### COLLECTED DATA

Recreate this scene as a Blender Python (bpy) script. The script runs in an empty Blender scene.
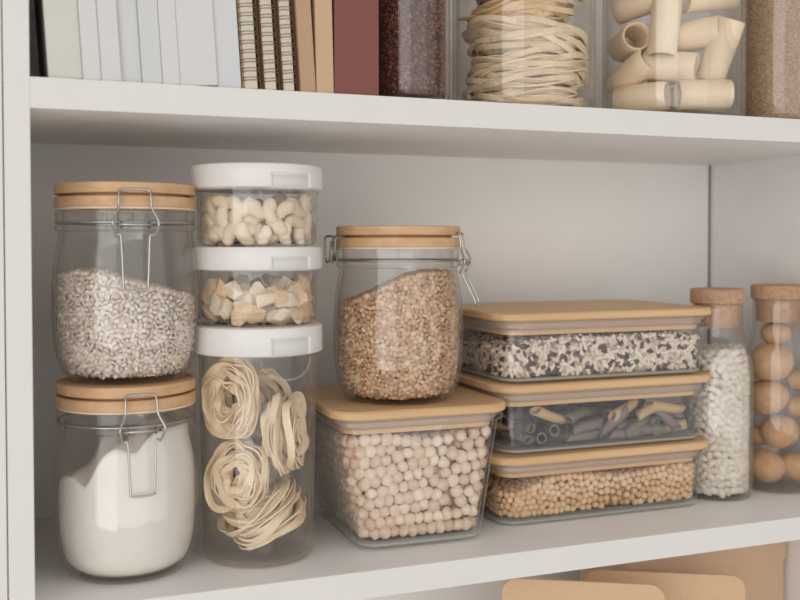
import bpy, bmesh, math, random
import numpy as np
from mathutils import Vector, Matrix, Euler
random.seed(7); RNG = np.random.default_rng(7)
S = bpy.context.scene; COL = S.collection
PI = math.pi
CAM = np.array([-.0086, -.6704, .2342])
H = .32; T = .0196; W = .7032; D = .2321; UP = H + T

# ------------------------------------------------------------------ materials
def lin(*c):
    return tuple(((v/255)/12.92 if v/255 <= .04045 else ((v/255+.055)/1.055)**2.4) for v in c) + (1,)
def new_mat(name):
    m = bpy.data.materials.new(name); m.use_nodes = True
    nt = m.node_tree; b = nt.nodes['Principled BSDF']; return m, nt, b
def N(nt, t, **k):
    n = nt.nodes.new(t)
    for a, v in k.items():
        if a.startswith('i_'): n.inputs[int(a[2:])].default_value = v
        else: setattr(n, a, v)
    return n
def math_(nt, op, a, b=None):
    n = nt.nodes.new('ShaderNodeMath'); n.operation = op
    for i, v in enumerate((a, b)):
        if v is None: continue
        if isinstance(v, (int, float)): n.inputs[i].default_value = v
        else: nt.links.new(v, n.inputs[i])
    return n.outputs[0]
def plain(name, col, rough=.5, noise=.0, scale=200, bump=0, metal=0, spec=.5, sss=0):
    m, nt, b = new_mat(name)
    b.inputs['Roughness'].default_value = rough; b.inputs['Metallic'].default_value = metal
    b.inputs['Specular IOR Level'].default_value = spec
    tc = N(nt, 'ShaderNodeTexCoord'); no = N(nt, 'ShaderNodeTexNoise'); no.inputs['Scale'].default_value = scale
    no.inputs['Detail'].default_value = 4
    nt.links.new(tc.outputs['Object'], no.inputs['Vector'])
    mx = N(nt, 'ShaderNodeMixRGB'); mx.blend_type = 'MULTIPLY'; mx.inputs[0].default_value = 1
    rp = N(nt, 'ShaderNodeValToRGB'); rp.color_ramp.elements[0].color = (1-noise,)*3+(1,); rp.color_ramp.elements[1].color = (1, 1, 1, 1)
    rp.color_ramp.elements[0].position = .3; rp.color_ramp.elements[1].position = .7
    nt.links.new(no.outputs['Fac'], rp.inputs[0]); mx.inputs[1].default_value = lin(*col)
    nt.links.new(rp.outputs[0], mx.inputs[2]); nt.links.new(mx.outputs[0], b.inputs['Base Color'])
    if bump:
        bp = N(nt, 'ShaderNodeBump'); bp.inputs['Strength'].default_value = bump; bp.inputs['Distance'].default_value = .001
        nt.links.new(no.outputs['Fac'], bp.inputs['Height']); nt.links.new(bp.outputs[0], b.inputs['Normal'])
    if sss:
        b.inputs['Subsurface Weight'].default_value = sss; b.inputs['Subsurface Radius'].default_value = (.004, .003, .002)
        b.inputs['Subsurface Scale'].default_value = 1
    return m
def grain(name, stops, rough=.55, island=False, noise=.12, scale=500, bump=.2):
    """each seed gets a colour of its own; stops = [(pos, (r,g,b))]"""
    m, nt, b = new_mat(name); b.inputs['Roughness'].default_value = rough
    rp = N(nt, 'ShaderNodeValToRGB'); el = rp.color_ramp.elements
    while len(el) < len(stops): el.new(.5)
    for e, (p, c) in zip(el, stops): e.position = p; e.color = lin(*c)
    if island:
        g = N(nt, 'ShaderNodeNewGeometry'); nt.links.new(g.outputs['Random Per Island'], rp.inputs[0])
    else:
        g = N(nt, 'ShaderNodeObjectInfo'); nt.links.new(g.outputs['Random'], rp.inputs[0])
    tc = N(nt, 'ShaderNodeTexCoord'); no = N(nt, 'ShaderNodeTexNoise'); no.inputs['Scale'].default_value = scale
    nt.links.new(tc.outputs['Object'], no.inputs['Vector'])
    mx = N(nt, 'ShaderNodeMixRGB'); mx.blend_type = 'MULTIPLY'; mx.inputs[0].default_value = 1
    r2 = N(nt, 'ShaderNodeValToRGB'); r2.color_ramp.elements[0].color = (1-noise,)*3+(1,); r2.color_ramp.elements[1].color = (1, 1, 1, 1)
    nt.links.new(no.outputs['Fac'], r2.inputs[0]); nt.links.new(rp.outputs[0], mx.inputs[1]); nt.links.new(r2.outputs[0], mx.inputs[2])
    nt.links.new(mx.outputs[0], b.inputs['Base Color'])
    bp = N(nt, 'ShaderNodeBump'); bp.inputs['Strength'].default_value = bump; bp.inputs['Distance'].default_value = .0006
    nt.links.new(no.outputs['Fac'], bp.inputs['Height']); nt.links.new(bp.outputs[0], b.inputs['Normal'])
    return m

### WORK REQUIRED
Only the number is wanted: how many lines in the data include the word "scene"?

### THE SOLUTION
2